I know this personally. As a teenager, I spent time in an isolation booth. I was not violent or unsafe. The problem was that the system expected every student to learn in the same way, to fit into the same box. But people learn differently, and I was disengaged because the curriculum did not connect with me. I was capable, but I could not see the point of what we were learning or how it connected to life outside the classroom. That lack of flexibility left me struggling to relate to education at all.

For many young people, the reasons are different: unmet needs, challenges at home, or a lack of support for mental health. But the pattern is the same. Behaviour issues are not about students being unwilling. They are about schools failing to meet students where they are.

The Scale of the Problem

In 2023 to 24, schools in England issued more than 954,000 suspensions, the highest on record and a 21 per cent rise in just one year. Permanent exclusions also increased by 16 per cent to almost 11,000. That figure represents hundreds of thousands of moments where a young person was removed from learning.

We know the consequences. Exclusion, whether temporary or permanent, is strongly linked to worse long term outcomes, from lower qualifications to higher risks of unemployment and poor mental health. And the impact is not felt equally. Children on free school meals are more than four times more likely to be permanently excluded than their peers, while pupils with special educational needs face significantly higher suspension rates.

Yet despite these record numbers, behaviour outcomes are not improving. If punishment alone was effective, exclusions would be falling. Instead, the system is recycling the same problems year after year.

Tackling Root Causes

If we want better behaviour, we need to start by recognising that young people are human beings first. Too often, punishment falls hardest on those dealing with things beyond their control. A child might end up in isolation for wearing the wrong shoes, but what if their family simply cannot afford the right ones? In those moments, we are not teaching responsibility; we are punishing circumstances.

Behaviour is not a problem to be solved, it is a message to be understood. Schools that take time to ask why something is happening rather than simply reacting create the conditions for change. Trauma-informed approaches help staff see the story behind the behaviour. Flexible policies recognise that students learn in different ways, and that a curriculum must feel relevant if young people are to feel a sense of belonging.

But the bigger shift is cultural. It is about moving away from seeing children as risks to be managed and towards seeing them as potential to be nurtured. Discipline should not be about compliance at all costs. It should be about creating the conditions where every student feels safe, supported and able to take part in learning.

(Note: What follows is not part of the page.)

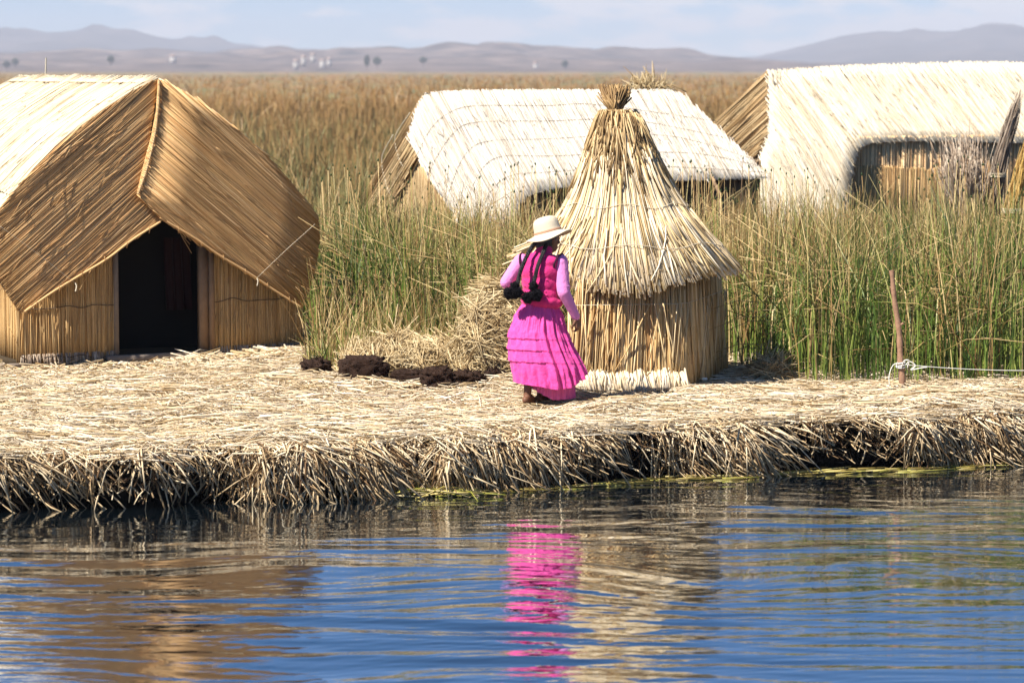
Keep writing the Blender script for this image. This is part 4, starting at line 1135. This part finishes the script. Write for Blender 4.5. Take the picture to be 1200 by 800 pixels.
# houses and trees on the far shore
def house(px, w, h, k):
    Y = 2600 + 60 * k; c = at(px, 82, Y); c[2] = 7 + (k % 3) * 3.0
    e = empty('far_house', c, 'tiny white house on the far shore under the pale hills', 'house', 'white houses on the far shore')
    s = Y / F
    a = Acc(); a.box(c + [0, 0, h * s / 2 - 2], (w * s, 6, h * s + 4)); a.build('wall', M['white_wall'], e, smooth=False)
    a = Acc(); W_ = w * s / 2 + .4; z = h * s
    v = np.array([[-W_, -3.6, z], [W_, -3.6, z], [W_, 3.6, z], [-W_, 3.6, z], [-W_, 0, z + 1.4], [W_, 0, z + 1.4]]) + c + [0, 0, .05]
    a.add(v, [[0, 1, 5, 4], [2, 3, 4, 5], [3, 2, 1, 0]], [[0, 4, 3], [1, 2, 5]]); a.build('roof', M['tin_roof'], e, smooth=False)
    for q in (-.2, .22):
        a = Acc(); a.box(c + [w * s * q, -3.03, h * s * .5], (.9, .1, 1.1)); a.build('window', M['dark_pane'], e, smooth=False)


for k, (px, w, h) in enumerate([(347, 6, 5), (356, 5, 6), (367, 5, 5), (378, 6, 6), (386, 5, 4), (203, 7, 4), (628, 6, 3)]): house(px, w, h, k)


def far_tree(px, w, h, k):
    Y = 2500 + 45 * k; c = at(px, 82, Y); c[2] = 5 + (k % 3) * 2; s = Y / F; H_ = h * s; W_ = w * s
    e = empty('far_tree', c, 'tiny dark tree on the far shore under the pale hills', 'tree', 'dark trees on the far shore')
    a = Acc(); cord(a, [c - [0, 0, 3], c + [0, 0, H_ * .3], c + [.2, 0, H_ * .7]], .35, 6); a.build('trunk', M['bark'], e)
    r = np.random.default_rng(k + 300); n = 420
    th = r.uniform(0, 6.28, n); z = r.random(n); q = np.sin(np.clip(z * .9 + .1, 0, 1) * math.pi) ** .6 * r.random(n) ** .5
    p = c + np.stack([np.cos(th) * q * W_ / 2, np.sin(th) * q * W_ / 2, H_ * (.18 + .85 * z)], 1)
    d1 = r.normal(size=(n, 3)); d1 /= np.linalg.norm(d1, axis=1, keepdims=True); d2 = np.cross(d1, r.normal(size=(n, 3))); d2 /= np.linalg.norm(d2, axis=1, keepdims=True)
    sz = .09 * W_ + .3; V = np.stack([p - d1 * sz, p + d2 * sz * .7, p + d1 * sz, p - d2 * sz * .7], 1)
    a = Acc(); a.add(V.reshape(-1, 3), np.arange(n * 4).reshape(-1, 4)); a.build('crown', M['far_leaf'], e)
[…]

None of this is about lowering expectations. It is about raising our expectations of what schools can achieve when we build trust and connection into the heart of education.

What Works in Schools

We already see evidence of schools taking this approach and succeeding. Some secondaries that have embedded restorative practice report not only a reduction in exclusions but an improvement in academic results. Primary schools that invest in nurture groups and targeted support see calmer classrooms and stronger progress. Staff in these schools often describe a cultural shift: behaviour improves not because rules are harsher, but because relationships are stronger.

This does not mean behaviour policies should disappear. Clear expectations, consistency and fairness are essential. But they must be combined with humanity. Rules on their own create order, but not connection. And without connection, order is fragile.